In some senses Lee’s Unforgiven can’t compete with Eastwood’s as it necessarily doesn’t carry all the baggage that comes with such a heavy cinematic history. William Munny was never just a character in story, he was all the characters Eastwood ever played in every story over forty years of cinema and Unforgiven was never just ‘a western’ - it was a culmination of every western that had come before it from Ford to Leone and Eastwood himself. Lee’s Unforgiven isn’t really trying to be any of these things so much as a sharp examination of society and violence against the backdrop of a rapidly changing society. Ken Watanabe gives a fantastic performance as a man who’s seen too much and lived too much and is in some senses undone by his own re-awakened morality. If there’s a criticism to be made it’s perhaps that the prostitutes themselves have been marginalised and other than a brief allusion to their being treated and regarded as cattle and being sick of being ‘unpersoned’, not very much is made of their plight and their situation is left unresolved at the end of the story. Lee has made a beautiful film full of expansive snow covered vistas and the harsh emptiness of untamed nature. Perhaps in some areas it may have benefitted from straying further from its source material but Unforgiven is a remake done right in that has very definite things of its own that it wishes to say with this story and it says them without apology. Unforgiven is a fine film in its own right and deserves to be judged without prejudice and on its own merits and is worthy of praise on all counts.

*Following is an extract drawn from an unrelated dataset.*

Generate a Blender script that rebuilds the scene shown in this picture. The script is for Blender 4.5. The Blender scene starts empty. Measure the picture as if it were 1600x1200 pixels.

Unforgiven was screened as the opening night gala of the Pan-Asia Film Festival at London's ICA on 26th February 2014. It will be released at selected cinemas nationwide on February 28th 2014. 

A remake made for all the right reasons, this is an excellent film in its own right. Filled with the most beautiful cinematography, it attacks its themes with fearless gusto and is immensely entertaining in the process.